Begin at the first line below and copy each line exactly, ending with the line where "from mathutils import Vector, Matrix" appears.

++++ Working data ++++

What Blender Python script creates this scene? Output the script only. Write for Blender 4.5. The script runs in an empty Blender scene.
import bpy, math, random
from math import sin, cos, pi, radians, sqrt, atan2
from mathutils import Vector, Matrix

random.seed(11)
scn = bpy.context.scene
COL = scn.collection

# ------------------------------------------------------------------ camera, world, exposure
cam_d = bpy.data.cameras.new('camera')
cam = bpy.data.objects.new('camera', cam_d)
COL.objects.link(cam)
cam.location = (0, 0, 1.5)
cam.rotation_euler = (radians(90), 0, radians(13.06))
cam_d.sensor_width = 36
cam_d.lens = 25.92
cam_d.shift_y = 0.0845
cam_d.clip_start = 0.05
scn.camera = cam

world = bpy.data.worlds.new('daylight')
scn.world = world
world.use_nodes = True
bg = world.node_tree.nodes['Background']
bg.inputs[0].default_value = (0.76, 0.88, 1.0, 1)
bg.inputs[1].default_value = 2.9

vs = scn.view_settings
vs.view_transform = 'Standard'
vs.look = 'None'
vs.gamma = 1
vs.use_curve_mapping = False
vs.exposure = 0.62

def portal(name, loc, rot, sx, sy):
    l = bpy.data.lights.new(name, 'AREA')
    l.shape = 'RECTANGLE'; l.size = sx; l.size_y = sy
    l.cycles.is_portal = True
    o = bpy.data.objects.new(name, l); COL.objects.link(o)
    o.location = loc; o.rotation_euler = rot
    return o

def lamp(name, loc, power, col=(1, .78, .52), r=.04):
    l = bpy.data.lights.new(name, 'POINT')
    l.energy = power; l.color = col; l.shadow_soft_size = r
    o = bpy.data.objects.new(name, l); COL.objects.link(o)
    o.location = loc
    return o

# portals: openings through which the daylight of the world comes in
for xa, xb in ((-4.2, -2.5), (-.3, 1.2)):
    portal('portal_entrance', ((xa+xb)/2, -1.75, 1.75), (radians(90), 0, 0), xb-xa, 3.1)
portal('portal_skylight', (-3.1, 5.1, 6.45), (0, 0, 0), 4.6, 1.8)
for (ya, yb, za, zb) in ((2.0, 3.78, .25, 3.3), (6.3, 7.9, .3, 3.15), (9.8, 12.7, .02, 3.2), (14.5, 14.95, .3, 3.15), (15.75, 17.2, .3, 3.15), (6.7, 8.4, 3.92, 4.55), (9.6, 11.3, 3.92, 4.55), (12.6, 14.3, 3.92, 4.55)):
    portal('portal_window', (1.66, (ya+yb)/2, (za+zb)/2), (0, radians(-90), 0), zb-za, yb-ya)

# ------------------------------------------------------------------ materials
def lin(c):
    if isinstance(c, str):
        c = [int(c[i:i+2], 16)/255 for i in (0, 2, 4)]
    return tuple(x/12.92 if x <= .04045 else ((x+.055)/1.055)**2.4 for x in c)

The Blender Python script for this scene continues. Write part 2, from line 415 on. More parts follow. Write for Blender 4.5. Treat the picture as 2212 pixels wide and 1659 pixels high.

++++

Result for this exercise =
What Blender Python script creates this scene? Output the script only. Write for Blender 4.5. The script runs in an empty Blender scene.
import bpy, math, random
from math import sin, cos, pi, radians, sqrt, atan2
from mathutils import Vector, Matrix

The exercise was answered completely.